Campaigners in Exeter left fed up by bus gate violations from drivers have stepped in to enforce the closure as "human bollards", the community action coming after "people were just driving through with impunity" and two recent incidents reported involving cyclists being hit by motorists.
The move was inspired by volunteers in Oxford who overcame a spate of vandalism to a low-traffic neighbourhood by acting as human bollards to enforce the road closure. Likewise, today, in the Devon city of Exeter, campaigners blocked a route reserved for cyclists, buses and taxi drivers, while holding banners calling for "safe streets now".
The bus gate in question was introduced as part of the wider Heavitree and Whipton Active Streets Trial, a series of measures introduced by Devon County Council to calm traffic and promote safe active travel journeys.
However, as Lorna Devenish, the spokesperson for the Heavitree and Whipton Liveable Neighbourhood Group, told road.cc as part of a wider discussion that will be available in full during an upcoming episode of our podcast, violations of the bus gates have become an "outstanding issue for the trial" with many drivers ignoring the closures and paint sprayed over the signs meaning "people were just driving through with impunity".
She said: "The situation outside Ladysmith School has just gone back to being terrible again now. And in fact a child was knocked off their bike and a woman on a cargo bike with a baby on the back was reversed into by a car doing a manoeuvre around the bus gate."
Those incidents fuelled the human bollard action, which was supported by Safe Streets Now, whose Exeter spokesperson told the BBC (link is external) the event had been a success and the human bollards would "continue all week at the beginning and end of the school day".
"There was a lot of support; lots of supportive parents and even a supportive taxi driver who stopped to thank us," he said. "There were also some inevitable angry residents and parents as well.
"But what was really lovely was watching kids on their scooters going to school. It needs to be safe for them to do that, and the best way to make it safe is to remove the drivers from the roads outside."
Ms Devenish told road.cc: "The bus gates violations are an outstanding issue for the trial. We have two bus gates, and people worked out within two or three months that they weren't really being policed. And one of them was sprayed with a thick black paint on Boxing Day. At the beginning of the trial, the county council had been absolutely brilliant about rapidly replacing bollards, but following this report (link is external) the county council going cold on it, no one had been out to clean these signs. So people were just driving through with impunity.
"So we really fear that the violations around the bus gate are skewing the figures [for the trial], but because people are being encouraged to cycle more and people are driving through the bus gates, there are people who may be cycling for the first time who are not as safe as they should be. We cleaned the signs, and amazingly enough that had an immediate effect. Fewer people drove through it, now that you could see the restrictions again.

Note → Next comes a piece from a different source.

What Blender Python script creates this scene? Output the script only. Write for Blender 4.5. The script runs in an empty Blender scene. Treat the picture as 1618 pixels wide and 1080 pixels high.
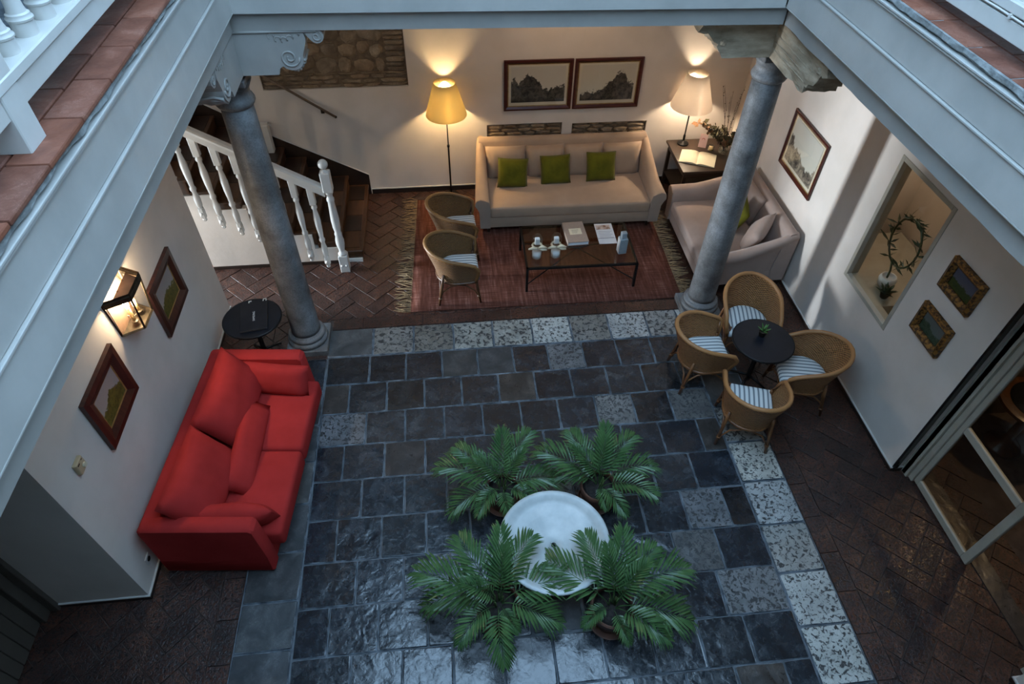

"We've been inspired by campaigners in Oxford to take some direct action, to do some human bollarding, to really call on Devon and Cornwall Police to properly police it. They say they aren't resourced sufficiently, but I think with the power of social media, they really only need to issue letters to ten per cent of the people we reported, and that would go around like wildfire. It probably wouldn't take too much effort, a few random visits by a patrol car at key times, even just having the parking wardens there at school pick up and drop off.
"So all these things could be done, and I don't think it would be a huge use of resources, but there seems to be an impasse on that. So that's our next action, to get these bus gates properly policed."
The aforementioned interim report on the Active Streets Trial, which those in favour of the scheme say was "sprung" on the committee charged with implementing it "at the last minute", claimed that while motor traffic has been significantly reduced within Exeter's newly installed low traffic neighbourhoods (LTNs), and cycling numbers boosted, traffic and journey times on boundary roads have soared.
It also concluded that unless the trial delivered better results by the end of this month it may be abandoned prematurely, with the power to suspend the scheme transferred from the city and county councillors to an unelected official. The bus gates were introduced as part of an 18-month trial alongside a host of other traffic-calming measures, such as modal filters using bollards or planters to encourage walking and cycling, and reduce pollution on residential roads.
The bus gates were meant to provide easy access for buses, emergency vehicles and taxi drivers, access restrictions that campaigners say have not been policed properly and led to today's action.